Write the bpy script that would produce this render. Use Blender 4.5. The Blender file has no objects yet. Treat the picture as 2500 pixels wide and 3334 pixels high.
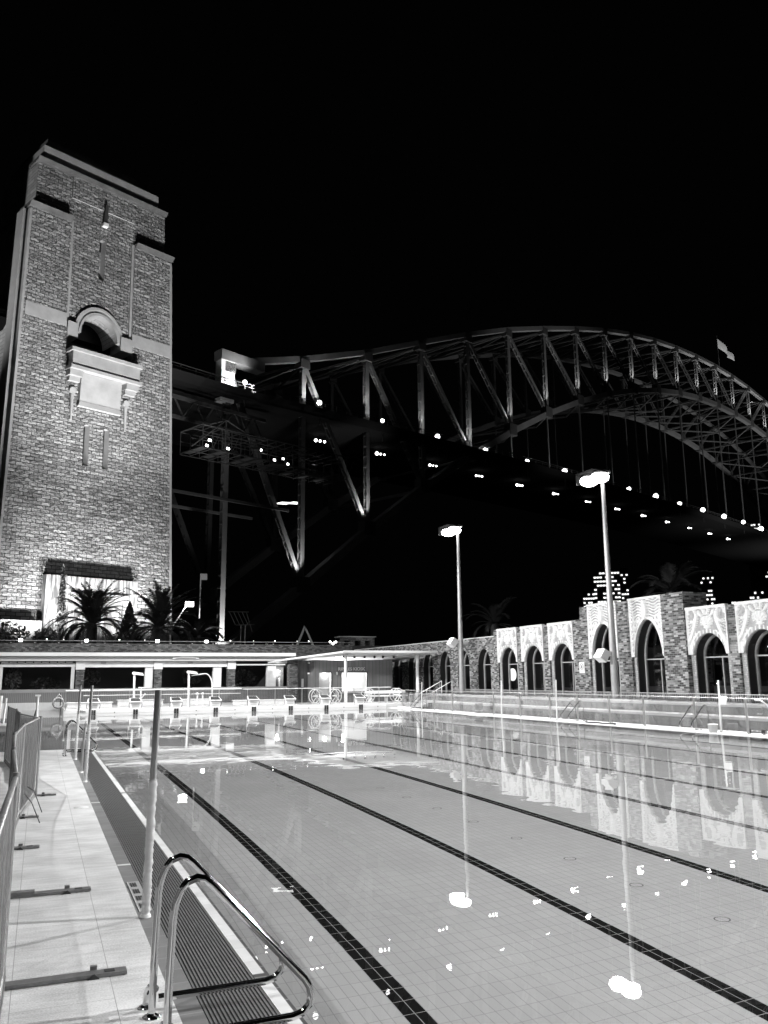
import bpy, math, random
import numpy as np
from mathutils import Vector, Matrix
rnd = random.Random(7)
SC = bpy.context.scene
COL = SC.collection
PI = math.pi

# ------------------------------------------------------------------ camera
H = 1.77
pitch, yaw, roll = map(math.radians, (11.211, 22.069, -0.532))
f = Vector((math.sin(yaw)*math.cos(pitch), math.cos(yaw)*math.cos(pitch), math.sin(pitch)))
r = Vector((math.cos(yaw), -math.sin(yaw), 0.0))
u = r.cross(f)
r2 = r*math.cos(roll)+u*math.sin(roll)
u2 = u*math.cos(roll)-r*math.sin(roll)
cam = bpy.data.cameras.new('camera')
co = bpy.data.objects.new('camera', cam)
COL.objects.link(co)
mw = Matrix((r2, u2, -f)).transposed().to_4x4()
mw.translation = (0, 0, H)
co.matrix_world = mw
cam.sensor_fit = 'VERTICAL'
cam.sensor_height = 36
cam.sensor_width = 27
cam.lens = 36*2722.2/3334
cam.clip_start = 0.05
cam.clip_end = 6000
SC.camera = co

# ------------------------------------------------------------------ world and exposure
w = bpy.data.worlds.new('World')
SC.world = w
w.use_nodes = True
w.node_tree.nodes['Background'].inputs[0].default_value = (0.5, 0.5, 0.5, 1)
w.node_tree.nodes['Background'].inputs[1].default_value = 0.0012
SC.view_settings.view_transform = 'Standard'
SC.view_settings.look = 'None'
SC.view_settings.exposure = 0.0
SC.view_settings.gamma = 1.0
SC.cycles.max_bounces = 7
SC.cycles.diffuse_bounces = 3
SC.cycles.transparent_max_bounces = 16
SC.cycles.sample_clamp_indirect = 4.0
SC.cycles.blur_glossy = 0.5

# bridge frame: origin at the foot of its first upright, local x along the bridge
BA = Vector((27.98, 143.91, 0.0))
BROT = math.radians(90-65.07)
def bw(s, t, z):
    return Vector((BA.x+s*math.cos(BROT)+t*math.sin(BROT), BA.y+s*math.sin(BROT)-t*math.cos(BROT), z))

def lamp_light(name, kind, loc, target, energy, size=0.3, angle=120, blend=0.5, caustic=False, shadow=True):
    l = bpy.data.lights.new(name, kind)
    l.energy = energy
    l.color = (1, 1, 1)
    l.shadow_soft_size = size
    if kind == 'SPOT':
        l.spot_size = math.radians(angle)
        l.spot_blend = blend
    o = bpy.data.objects.new(name, l)
    o.location = loc
    if target is not None:
        o.rotation_euler = (Vector(target)-Vector(loc)).to_track_quat('-Z', 'Y').to_euler()
    if caustic:
        l.cycles.is_caustics_light = True
    COL.objects.link(o)
    return o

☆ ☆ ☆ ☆

What needs to be done — Your task is to reproduce exactly the lines from the start of the data above through the line containing "PI = math.pi", leaving every picture out.

Task output —
Write the bpy script that would produce this render. Use Blender 4.5. The Blender file has no objects yet. Treat the picture as 2500 pixels wide and 3334 pixels high.
import bpy, math, random
import numpy as np
from mathutils import Vector, Matrix
rnd = random.Random(7)
SC = bpy.context.scene
COL = SC.collection
PI = math.pi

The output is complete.